Leaving out all pictures, reproduce the entries below exactly, from the first line through the line that contains "PI = math.pi".

****************

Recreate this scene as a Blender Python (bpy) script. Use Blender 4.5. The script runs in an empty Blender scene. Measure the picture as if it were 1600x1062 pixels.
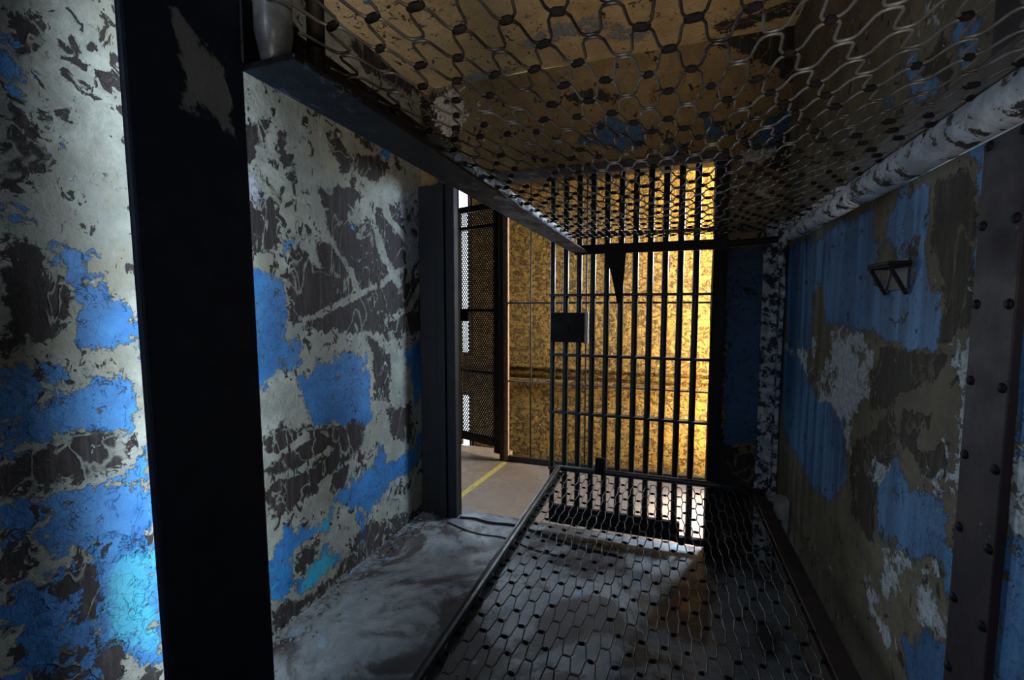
import bpy, bmesh, math, random
import numpy as np
from mathutils import Vector, Matrix, noise as mnoise
random.seed(7)
C = bpy.context.scene.collection
PI = math.pi

# ------------------------------------------------------------------ paint patches, in metres on each wall
LEFT_PAINT = {
    'pale': [
        [(1.309,1.077),(1.453,1.18),(1.703,1.25),(2.009,1.359),(2.405,1.536),(2.361,1.561),(1.977,1.383),(1.687,1.279),(1.434,1.202),(1.287,1.099)],
        [(1.552,1.554),(1.706,1.409),(1.786,1.28),(1.834,1.293),(1.741,1.423),(1.583,1.575)],
        [(1.851,1.726),(1.97,1.493),(2.114,1.336),(2.164,1.352),(2.026,1.511),(1.901,1.742)],
        [(1.984,1.715),(2.211,1.587),(2.204,1.382),(2.271,1.385),(2.278,1.61),(2.029,1.743)],
        [(2.001,1.144),(2.259,1.228),(2.471,1.426),(2.41,1.437),(2.206,1.25),(1.969,1.172)],
        [(1.237,1.745),(1.371,1.694),(1.394,1.581),(1.523,1.393),(1.561,1.412),(1.433,1.598),(1.403,1.716),(1.259,1.773)],
        [(1.194,1.692),(1.3,1.725),(1.301,1.743),(1.195,1.709)],
        [(1.226,0.67),(1.316,0.667),(1.452,0.703),(1.426,0.737),(1.299,0.697),(1.216,0.702)],
        [(1.233,0.597),(1.405,0.572),(1.596,0.607),(1.573,0.638),(1.393,0.602),(1.229,0.623)],
        [(1.511,0.469),(1.678,0.525),(1.652,0.551),(1.49,0.494)],
    ],
    'white': [
        [(2.176,1.881),(2.41,1.955),(2.411,1.468),(2.307,1.423),(2.192,1.591)],
        [(1.209,1.737),(1.244,1.67),(1.228,1.622),(1.203,1.628)],
    ],
    'blue': [
        [(0.608,1.832),(0.633,1.826),(0.644,1.79),(0.631,1.736),(0.608,1.706),(0.6,1.709)],
        [(0.589,1.523),(0.603,1.506),(0.587,1.489)],
        [(0.585,1.461),(0.647,1.445),(0.692,1.407),(0.743,1.406),(0.751,1.359),(0.731,1.309),(0.776,1.262),(0.828,1.248),(0.834,1.175),(0.799,1.159),(0.762,1.137),(0.714,1.141),(0.67,1.138),(0.679,1.184),(0.695,1.245),(0.68,1.307),(0.66,1.365),(0.646,1.415),(0.583,1.427)],
        [(0.663,1.131),(0.692,1.088),(0.677,1.059),(0.658,1.08)],
        [(0.565,1.134),(0.594,1.102),(0.624,1.052),(0.61,1.01),(0.658,1.046),(0.737,1.073),(0.771,1.043),(0.816,1.053),(0.835,0.96),(0.837,0.85),(0.799,0.88),(0.741,0.897),(0.674,0.9),(0.615,0.91),(0.581,0.891),(0.55,0.895)],
        [(0.79,0.865),(0.849,0.865),(0.853,0.696),(0.853,0.543),(0.861,0.203),(0.817,0.208),(0.735,0.302),(0.689,0.258),(0.519,0.403),(0.532,0.611),(0.576,0.644),(0.646,0.637),(0.603,0.715),(0.537,0.696),(0.544,0.81),(0.609,0.813),(0.694,0.795),(0.793,0.775)],
        [(0.86,1.262),(1.215,1.367),(1.207,0.947),(0.872,1.026)],
        [(1.19,1.365),(1.283,1.371),(1.34,1.358),(1.359,1.243),(1.359,1.12),(1.415,1.077),(1.42,1.038),(1.323,1.0),(1.25,0.987),(1.233,0.931),(1.181,0.941)],
        [(1.423,0.961),(1.561,0.995),(1.708,1.057),(1.822,0.984),(1.877,0.859),(1.83,0.683),(1.671,0.695),(1.475,0.738),(1.445,0.852)],
        [(1.736,1.614),(1.786,1.628),(1.802,1.556),(1.868,1.525),(1.842,1.492),(1.735,1.489)],
        [(1.353,1.503),(1.393,1.499),(1.434,1.474),(1.391,1.447),(1.357,1.456)],
        [(1.927,2.02),(2.018,2.056),(2.038,2.012),(1.951,1.97)],
        [(2.172,1.008),(2.367,1.017),(2.36,0.779),(2.298,0.656),(2.234,0.874)],
        [(2.179,0.423),(2.352,0.499),(2.288,0.323),(2.073,0.323),(1.953,0.288),(1.816,0.211),(1.727,0.299),(1.608,0.395),(1.674,0.438),(1.877,0.441)],
        [(1.883,0.449),(1.95,0.518),(2.004,0.418)],
        [(1.735,0.264),(1.811,0.204),(1.796,0.073),(1.697,0.014),(1.73,0.139)],
        [(1.231,0.317),(1.308,0.383),(1.421,0.328),(1.58,0.339),(1.537,0.26),(1.385,0.281),(1.339,0.231),(1.319,0.138),(1.28,0.105),(1.228,0.144)],
        [(1.353,0.111),(1.425,0.183),(1.519,0.2),(1.583,0.124),(1.548,0.063),(1.452,0.063),(1.373,0.044)],
        [(0.829,0.574),(1.231,0.317),(1.236,0.138),(0.86,0.184),(0.822,0.292)],
        [(1.779,2.455),(1.856,2.462),(1.84,2.402)],
    ],
    'teal': [
        [(0.728,0.557),(0.829,0.574),(0.848,0.352),(0.834,0.263),(0.738,0.354),(0.715,0.46)],
        [(1.353,0.111),(1.425,0.183),(1.519,0.2),(1.583,0.124),(1.548,0.063),(1.452,0.063),(1.373,0.044)],
        [(1.496,0.371),(1.58,0.339),(1.537,0.26),(1.454,0.278)],
        [(0.829,0.574),(1.228,0.268),(1.266,0.144),(0.862,0.222)],
    ],
    'dark': [
        [(1.391,1.452),(2.394,1.914),(2.43,1.083),(1.779,1.12),(1.377,1.156)],
        [(2.253,1.882),(2.454,1.928),(2.437,1.316),(2.269,1.312)],
        [(1.254,0.796),(1.761,0.678),(1.684,0.471),(1.297,0.46),(1.228,0.539)],
        [(0.6,1.702),(0.63,1.687),(0.648,1.638),(0.667,1.573),(0.642,1.53),(0.608,1.501),(0.588,1.51)],
        [(0.581,1.406),(0.645,1.408),(0.669,1.321),(0.698,1.261),(0.672,1.176),(0.641,1.153),(0.568,1.183)],
        [(0.567,1.179),(0.604,1.181),(0.607,1.147),(0.565,1.145)],
        [(0.571,0.902),(0.639,0.926),(0.729,0.937),(0.811,0.876),(0.788,0.826),(0.682,0.813),(0.61,0.825),(0.546,0.842),(0.549,0.888)],
        [(0.664,1.715),(0.725,1.743),(0.741,1.701),(0.672,1.664)],
        [(0.789,1.837),(0.828,1.855),(0.826,1.819),(0.787,1.813)],
        [(0.627,1.892),(0.676,1.907),(0.684,1.867),(0.648,1.817),(0.631,1.849)],
        [(0.557,0.595),(0.631,0.597),(0.683,0.62),(0.718,0.563),(0.676,0.505),(0.626,0.515),(0.571,0.552)],
        [(0.585,0.419),(0.682,0.378),(0.689,0.258),(0.559,0.369)],
        [(0.64,0.542),(0.706,0.552),(0.721,0.438),(0.647,0.446)],
        [(0.537,0.696),(0.58,0.704),(0.599,0.647),(0.533,0.625)],
        [(0.776,0.629),(0.831,0.596),(0.819,0.542),(0.781,0.567)],
        [(0.685,0.419),(0.767,0.332),(0.753,0.222),(0.651,0.307)],
        [(0.527,0.532),(0.59,0.498),(0.611,0.428),(0.543,0.455)],
        [(0.541,0.753),(0.595,0.773),(0.623,0.76),(0.558,0.7),(0.538,0.711)],
        [(0.535,0.654),(0.562,0.668),(0.544,0.633)],
        [(1.194,1.873),(1.316,1.924),(1.307,1.855),(1.25,1.792),(1.248,1.759),(1.19,1.712)],
        [(1.338,1.916),(1.382,1.909),(1.394,1.837),(1.413,1.793),(1.361,1.788),(1.329,1.84)],
        [(1.256,1.761),(1.332,1.788),(1.339,1.703),(1.284,1.675),(1.251,1.703)],
        [(1.347,1.737),(1.421,1.762),(1.409,1.71),(1.377,1.684)],
        [(1.201,1.638),(1.315,1.671),(1.343,1.601),(1.355,1.532),(1.321,1.452),(1.258,1.426),(1.194,1.446)],
        [(1.597,1.977),(1.677,2.011),(1.703,1.954),(1.785,1.946),(1.764,1.872),(1.698,1.831),(1.651,1.892)],
        [(1.767,1.941),(1.973,1.995),(2.082,1.966),(2.024,1.918),(1.905,1.841),(1.8,1.858)],
        [(1.807,2.04),(1.913,2.046),(1.973,2.01),(1.861,1.982)],
        [(2.109,2.046),(2.23,1.973),(2.093,1.943)],
        [(1.55,1.745),(1.748,1.799),(1.843,1.757),(1.744,1.701),(1.719,1.616),(1.721,1.468),(1.66,1.434),(1.556,1.465),(1.594,1.649),(1.555,1.694)],
        [(1.865,1.723),(2.018,1.753),(2.041,1.605),(1.999,1.528),(1.86,1.573),(1.829,1.65)],
        [(1.421,1.547),(1.502,1.565),(1.489,1.501),(1.428,1.494)],
        [(1.41,1.385),(1.543,1.421),(1.665,1.355),(1.685,1.313),(1.62,1.25),(1.558,1.168),(1.46,1.172),(1.375,1.243),(1.377,1.304)],
        [(1.707,1.227),(1.991,1.329),(2.121,1.35),(2.155,1.268),(2.053,1.132),(1.853,1.157),(1.705,1.177)],
        [(1.736,1.394),(1.824,1.415),(1.855,1.327),(1.755,1.309)],
        [(1.537,1.46),(1.757,1.468),(1.745,1.397),(1.571,1.386)],
        [(1.231,0.766),(1.307,0.799),(1.412,0.733),(1.409,0.663),(1.319,0.598),(1.237,0.664)],
        [(1.433,0.741),(1.796,0.691),(1.801,0.582),(1.695,0.522),(1.5,0.629)],
        [(1.377,0.616),(1.471,0.635),(1.512,0.561),(1.396,0.517),(1.339,0.5)],
        [(1.259,0.588),(1.372,0.576),(1.372,0.447),(1.252,0.455)],
        [(1.555,0.594),(1.697,0.564),(1.668,0.41),(1.568,0.434)],
        [(1.827,1.124),(2.047,0.968),(2.011,0.762),(1.879,0.771),(1.887,0.986)],
        [(1.997,0.703),(2.229,0.697),(2.256,0.449),(2.038,0.548)],
        [(1.741,0.16),(1.893,0.153),(2.195,0.059),(2.339,0.043),(2.397,-0.093),(1.643,0.014),(1.245,0.005),(1.236,0.126),(1.374,0.062),(1.559,0.042),(1.692,0.112)],
        [(1.377,0.258),(1.498,0.262),(1.456,0.16),(1.34,0.172)],
        [(1.743,2.408),(1.932,2.536),(2.091,2.527),(2.288,2.55),(2.41,2.465),(2.086,2.386),(1.876,2.35),(1.821,2.387)],
        [(0.808,0.205),(0.86,0.184),(0.852,0.109),(0.759,0.189)],
        [(0.712,0.652),(0.769,0.633),(0.751,0.579),(0.708,0.586)],
        [(0.834,1.503),(0.859,1.525),(0.855,1.455)],
    ],
}
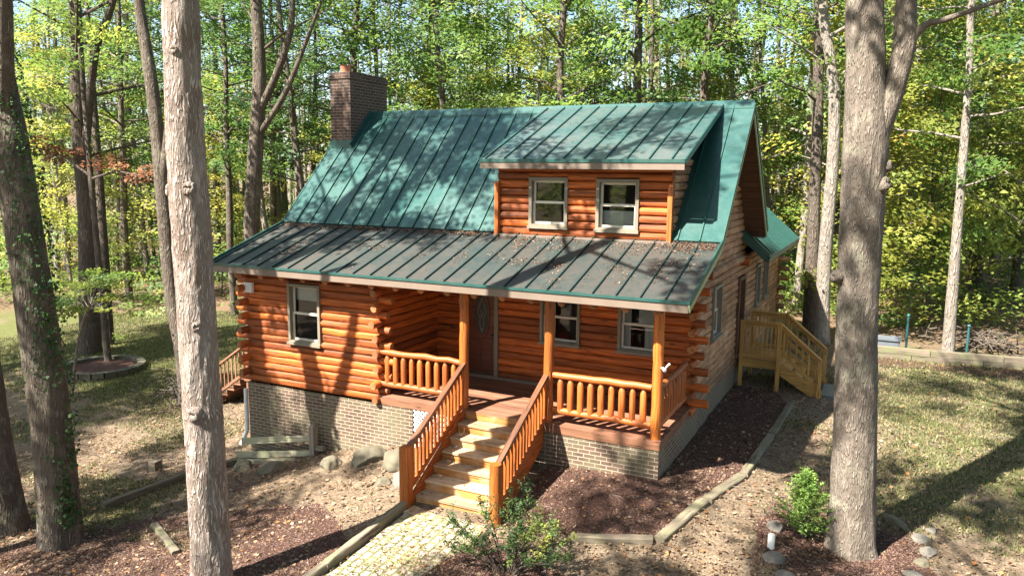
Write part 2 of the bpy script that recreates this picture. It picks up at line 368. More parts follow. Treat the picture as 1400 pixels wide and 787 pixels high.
# =================================================================== HOUSE
EY, EZ = -.56, 2.627; BY, BZ = 1.85, 3.40; RY, RZ = 4.636, 6.20; QY, QZ = 7.54, 3.28
XL, XR = -10.2, .646
WL, WR = -9.70, .10
PX0 = -6.0; PYB = 2.3
cabin = thing('log_cabin', 'orange log cabin with green metal roof, porch, dormer and brick chimney', 'house', (-4.8, 4, -1.2))
def T_front(y): return lambda u, v, d: (u, y-d, v)
def T_right(x): return lambda u, v, d: (x+d, u, v)
def T_left(x): return lambda u, v, d: (x-d, u, v)
def T_back(y): return lambda u, v, d: (u, y+d, v)
CH = .165
def log_wall(name, T, u0, u1, v0, v1, mat, openings=(), clip=None, h=CH, parent=cabin, depth=.042, flip=False):
    m = MB(); prof = [(0, -.02), (.07, .03), (.22, .058), (.5, .07), (.78, .062), (.93, .032), (1., -.02)]
    n = max(1, round((v1-v0)/h)); h = (v1-v0)/n
    def quad(P, uv):
        if flip: P = P[::-1]; uv = uv[::-1]
        m.face([T(*q) for q in P], uv)
    for k in range(n):
        a, b = v0+k*h, v0+(k+1)*h; mid = (a+b)/2
        U0, U1 = (u0, u1) if clip is None else clip(mid)
        if U1-U0 < .05: continue
        segs = [(U0, U1, a, b)]
        for (o0, o1, p0, p1) in openings:
            if b <= p0+.004 or a >= p1-.004: continue
            ns = []
            for (s0, s1, aa, bb) in segs:
                if o1 <= s0 or o0 >= s1: ns.append((s0, s1, aa, bb)); continue
                if o0 > s0: ns.append((s0, o0, aa, bb))
                if o1 < s1: ns.append((o1, s1, aa, bb))
                if bb > p1+.012: ns.append((max(s0, o0), min(s1, o1), p1, bb))
                if aa < p0-.012: ns.append((max(s0, o0), min(s1, o1), aa, p0))
            segs = ns
        # butt joints now and then
        for (s0, s1, a, b) in segs:
            hh = b-a
            m.cur = random.random(); uo = random.random()*9; vo = random.random()*9
            L = s1-s0; nn = max(1, int(L/.4)); us = [s0+L*i/nn for i in range(nn+1)]
            jd = [random.gauss(0, .012) for _ in us]; jv = [random.gauss(0, .009) for _ in us]
            for i in range(nn):
                for j in range(len(prof)-1):
                    P = []
                    for (ii, jj) in ((i, j), (i+1, j), (i+1, j+1), (i, j+1)):
                        f, d = prof[jj]; w = math.sin(math.pi*f)
                        P.append((us[ii], a+f*hh+jv[ii]*w, d*depth/.07+jd[ii]*w))
                    fa, fb = prof[j][0]*hh, prof[j+1][0]*hh
                    quad(P, [(uo+us[i], vo+fa), (uo+us[i+1], vo+fa), (uo+us[i+1], vo+fb), (uo+us[i], vo+fb)])
            # end caps
            for (e, ii, sg) in ((s0, 0, 1), (s1, nn, -1)):
                P = [(e, a+f*hh, d*depth/.07) for f, d in prof]+[(e, b, -.16), (e, a, -.16)]
                uv = [(vo+q[2], vo+q[1]) for q in P]
                if sg < 0: P = P[::-1]; uv = uv[::-1]
                quad(P, uv)
    return m.build(name, mat, parent, smooth='angle')
def log_ends(x, y, z0, z1, dirs, mat=None, h=CH, L=(.26, .4), k0=0):
    """alternating log butts crossing at a corner"""
    m = MB(); n = round((z1-z0)/h); h = (z1-z0)/n
    for k in range(n):
        m.cur = random.random(); d = Vector(dirs[(k+k0) % len(dirs)]); l = random.uniform(*L); z = z0+(k+.5)*h
        c = Vector((x, y, z)); p = [c-d*.05, c+d*(l-.03), c+d*l]; r = h*.53
        m.tube(p, [r, r*.98, r*.86], 8, True, 0, 1, (1.0, 1.0), math.pi/8)
    return m.build('corner_log_ends', [mat or M['log'], M['log_end']], cabin, smooth='angle')

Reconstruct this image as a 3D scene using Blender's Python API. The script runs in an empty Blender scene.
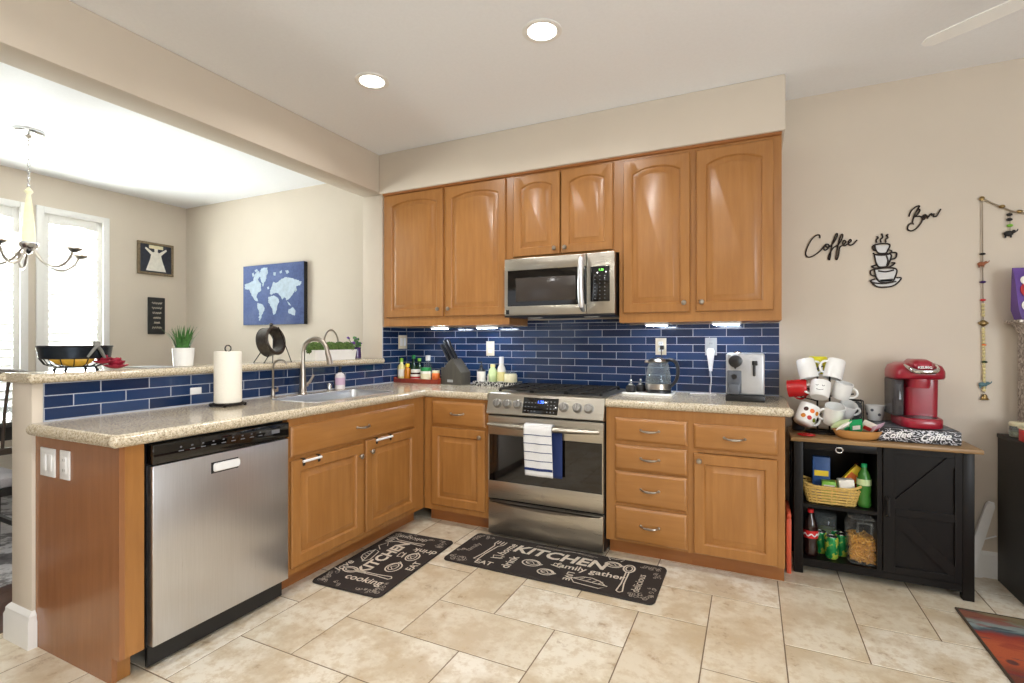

****************

*EXERCISE OUTPUT*:
Recreate this scene as a Blender Python (bpy) script. Use Blender 4.5. The script runs in an empty Blender scene. Measure the picture as if it were 1600x1062 pixels.
import bpy, bmesh, math, random
import numpy as np
from mathutils import Vector, Matrix, noise as mnoise
random.seed(7)
C = bpy.context.scene.collection
PI = math.pi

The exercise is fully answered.